Firefighters create buffer zones as fires calm

? Hundreds of firefighters battling Southern California’s wildfires used a break in the weather Friday to bulldoze buffer zones around mountain communities in case the heat and fierce winds return.

“We’ve got a sleeping giant out there,” Forest Service spokeswoman Sue Exline said.

Fog, lower temperatures and lighter winds since Thursday have helped firefighters make progress against fires that have killed 20 people, destroyed more than 3,300 homes and burned about 750,000 acres across Southern California in the past week.

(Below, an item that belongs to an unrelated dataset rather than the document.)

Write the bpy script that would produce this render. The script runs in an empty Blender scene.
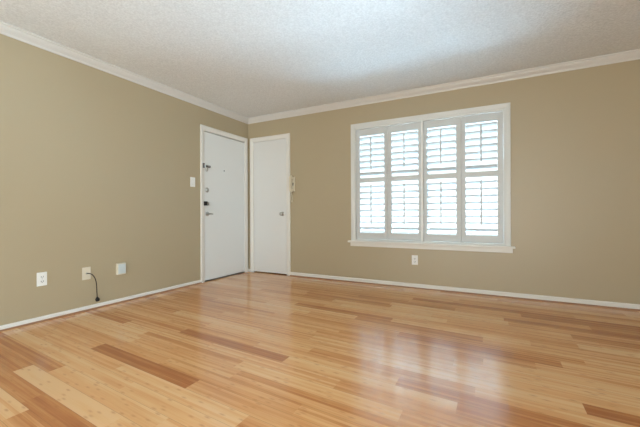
import bpy, bmesh, math, random
from mathutils import Vector, Matrix
random.seed(7)
R = math.radians
scene = bpy.context.scene
COL = scene.collection

# ------------------------------------------------------------------ camera
cam_d = bpy.data.cameras.new('camera')
cam = bpy.data.objects.new('camera', cam_d); COL.objects.link(cam)
F_PX = 327.1
cam_d.sensor_width = 36.0
cam_d.lens = 36.0 * F_PX / 640.0
cam_d.shift_y = 0.26 / 640.0
cam_d.clip_start = 0.02
cam.location = (3.426, -4.090, 0.914)
cam.rotation_euler = (R(90), R(0.218), R(27.605))
scene.camera = cam

# ------------------------------------------------------------------ world, lights, exposure
world = bpy.data.worlds.new('daylight'); scene.world = world
world.use_nodes = True
wn = world.node_tree.nodes; wl = world.node_tree.links
bg = wn['Background']
tc = wn.new('ShaderNodeTexCoord'); sep = wn.new('ShaderNodeSeparateXYZ')
rmp = wn.new('ShaderNodeValToRGB')
wl.new(tc.outputs['Generated'], sep.inputs[0]); wl.new(sep.outputs['Z'], rmp.inputs[0])
rmp.color_ramp.elements[0].position = 0.0; rmp.color_ramp.elements[0].color = (0.95, 0.97, 1.0, 1)
rmp.color_ramp.elements[1].position = 0.7; rmp.color_ramp.elements[1].color = (0.68, 0.85, 1.0, 1)
wl.new(rmp.outputs[0], bg.inputs['Color'])
bg.inputs['Strength'].default_value = 1.9

def area(name, loc, rot, sx, sy, energy, color, portal=False, spread=180):
    d = bpy.data.lights.new(name, 'AREA'); d.shape = 'RECTANGLE'; d.size = sx; d.size_y = sy
    d.energy = energy; d.color = color
    d.spread = R(spread)
    if portal: d.cycles.is_portal = True
    o = bpy.data.objects.new(name, d); COL.objects.link(o)
    o.location = loc; o.rotation_euler = rot
    return o
RX, RY, H = 6.0, -6.6, 2.42           # room: x 0..6, y -6.6..0
T = 0.14                              # wall thickness
# added lamp: daylight through a guessed, unseen patio opening behind the photographer
area('added_patio_light', (2.9, RY - 0.35, 1.2), (R(90), 0, 0), 4.0, 2.1, 66, (1.0, 0.97, 0.92))
# added upward lamp brightening the ceiling, in place of light off paving
area('added_ceiling_light', (2.9, RY - 0.9, 0.05), (R(140), 0, 0), 4.0, 1.4, 200, (0.98, 0.97, 0.94))
# added cool lamp at a guessed, unseen side window, lighting the left wall
area('added_side_light', (RX + 0.30, -5.1, 1.35), (0, R(90), 0), 1.3, 1.7, 205, (0.74, 0.88, 1.0))
# sky light pouring down through the shuttered window, and two added lamps imitating ground bounce
area('window_skylight', (2.69, 1.3, 2.3), (R(-60), 0, 0), 2.2, 1.6, 240, (0.56, 0.78, 1.0))
area('bounce_lamp_far', (2.69, 2.3, -0.05), (R(-122), 0, 0), 3.2, 1.6, 560, (0.50, 0.76, 1.0))
area('bounce_lamp_near', (2.69, 0.95, 0.05), (R(-135), 0, 0), 2.6, 1.2, 560, (0.54, 0.77, 1.0))
# sky portal at the shuttered window
area('window_portal', (2.69, T + 0.06, 1.3), (R(-90), 0, 0), 1.8, 1.5, 1, (1, 1, 1), portal=True)

scene.view_settings.view_transform = 'Standard'
scene.view_settings.look = 'None'
scene.view_settings.exposure = 0.07
scene.view_settings.gamma = 1.0
scene.view_settings.use_curve_mapping = False

# ------------------------------------------------------------------ materials
def mat(name, color, rough=0.5, metal=0.0, coat=0.0, spec=0.5):
    m = bpy.data.materials.new(name); m.use_nodes = True
    b = m.node_tree.nodes['Principled BSDF']
    b.inputs['Base Color'].default_value = (*color, 1)
    b.inputs['Roughness'].default_value = rough
    b.inputs['Metallic'].default_value = metal
    b.inputs['Coat Weight'].default_value = coat
    b.inputs['Specular IOR Level'].default_value = spec
    return m
def noise_bump(m, scale, strength, dist=0.002, detail=3, colvar=0.0, voronoi=False):
    nt = m.node_tree; n = nt.nodes; l = nt.links; b = n['Principled BSDF']
    tc = n.new('ShaderNodeTexCoord'); nz = n.new('ShaderNodeTexNoise')
    nz.inputs['Scale'].default_value = scale; nz.inputs['Detail'].default_value = detail
    l.new(tc.outputs['Object'], nz.inputs['Vector'])
    h = nz.outputs['Fac']
    bp = n.new('ShaderNodeBump'); bp.inputs['Strength'].default_value = strength; bp.inputs['Distance'].default_value = dist
    l.new(h, bp.inputs['Height']); l.new(bp.outputs[0], b.inputs['Normal'])
    if colvar:
        c = b.inputs['Base Color'].default_value[:]
        mp = n.new('ShaderNodeMapRange')
        mp.inputs['From Min'].default_value = 0.3; mp.inputs['From Max'].default_value = 0.7
        mp.inputs['To Min'].default_value = 1 - colvar; mp.inputs['To Max'].default_value = 1 + colvar * 0.3
        l.new(h, mp.inputs['Value'])
        vm = n.new('ShaderNodeVectorMath'); vm.operation = 'SCALE'
        vm.inputs[0].default_value = c[:3]; l.new(mp.outputs[0], vm.inputs['Scale'])
        l.new(vm.outputs[0], b.inputs['Base Color'])
    return m

M = {}
M['wall'] = noise_bump(mat('khaki_wall_paint', (0.445, 0.365, 0.240), 0.40, spec=0.6), 180, 0.12, 0.0012)
M['ceiling'] = noise_bump(mat('popcorn_ceiling', (0.84, 0.87, 0.89), 0.95, spec=0.1), 75, 0.8, 0.009, 4, colvar=0.13)
M['trim'] = mat('white_trim_paint', (0.79, 0.76, 0.71), 0.35)
M['crown'] = mat('shaded_crown_paint', (0.68, 0.66, 0.63), 0.4)  # trim white darkened for the shade under the ceiling
M['casing'] = mat('window_casing_paint', (0.68, 0.68, 0.65), 0.4)
M['door'] = noise_bump(mat('white_door_paint', (0.74, 0.73, 0.71), 0.4), 60, 0.03, 0.001)
M['door_daylit'] = noise_bump(mat('daylit_door_paint', (0.80, 0.81, 0.80), 0.35), 60, 0.03, 0.001)  # door white lightened and cooled in place of daylight on the entry door
M['shutter'] = mat('white_shutter_paint', (0.60, 0.61, 0.60), 0.4)
M['plastic'] = mat('white_plastic', (0.86, 0.85, 0.82), 0.35)
M['cream'] = mat('cream_plastic', (0.72, 0.65, 0.50), 0.4)
M['ivory'] = mat('ivory_plate_plastic', (0.72, 0.65, 0.52), 0.45)
M['bluegrey'] = mat('pale_grey_plastic', (0.62, 0.68, 0.68), 0.35)
M['slot'] = mat('dark_slot', (0.03, 0.03, 0.03), 0.6)
M['black'] = mat('black_plastic', (0.012, 0.011, 0.012), 0.4)
M['cable'] = mat('brown_black_cable', (0.035, 0.022, 0.016), 0.45)
M['nickel'] = mat('satin_nickel', (0.50, 0.49, 0.47), 0.28, 1.0)
M['steel'] = mat('dark_steel', (0.20, 0.20, 0.21), 0.35, 1.0)
M['shoe'] = noise_bump(mat('wood_shoe_moulding', (0.34, 0.17, 0.085), 0.4), 30, 0.05)
M['brick'] = noise_bump(mat('exterior_wall', (0.45, 0.40, 0.36), 0.8), 20, 0.2)
M['concrete'] = noise_bump(mat('patio_concrete', (0.62, 0.61, 0.58), 0.85), 12, 0.2)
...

The only major community still threatened was Big Bear Lake, a resort town in the San Bernardino Mountains northeast of Los Angeles. A blaze that has scorched more than 90,000 acres and destroyed hundreds of homes moved to within six to eight miles of the town, emptied out of some 15,000 people earlier in the week.

“The fire is just creeping around, not making these big runs that we had seen,” Exline said.

Up to 6 inches of snow was expected to fall in the mountains by this evening as unseasonably cold weather moved into the region. Winds gusting to 30 mph were also forecast.

Mark Woodman, second from left, and other members of inmate Delta Conservation Camp Crew No. 4 from Suisun City, Calif., turn over ashes to extinguish the last embers from the Simi Valley fire that had threatened homes earlier this week in the Sunset Point area of Stevenson Ranch, Calif. Most of the work of putting out the last of the smoldering fires Friday was done by hand crews such as this one.

Officials pulled most firefighters off the line for the night Friday as temperatures were expected to drop into the low 20s.

But forecasters said the heat and dry desert winds that whipped the flames into infernos could return early next week, and so fire crews raced to cut 30 miles of firebreaks to protect communities around the lake.

“This is an opportunity,” Exline said. “We can get in there in the next 48 hours to fight the fire on our own terms, without the forces of the weather.”

Meanwhile, California’s biggest blaze — 275,000-acre fire burning in the mountains northeast of San Diego — was 65 percent contained, and firefighters said the threat had eased against Julian, an old Gold Rush town that is now a weekend getaway known for its apple orchards.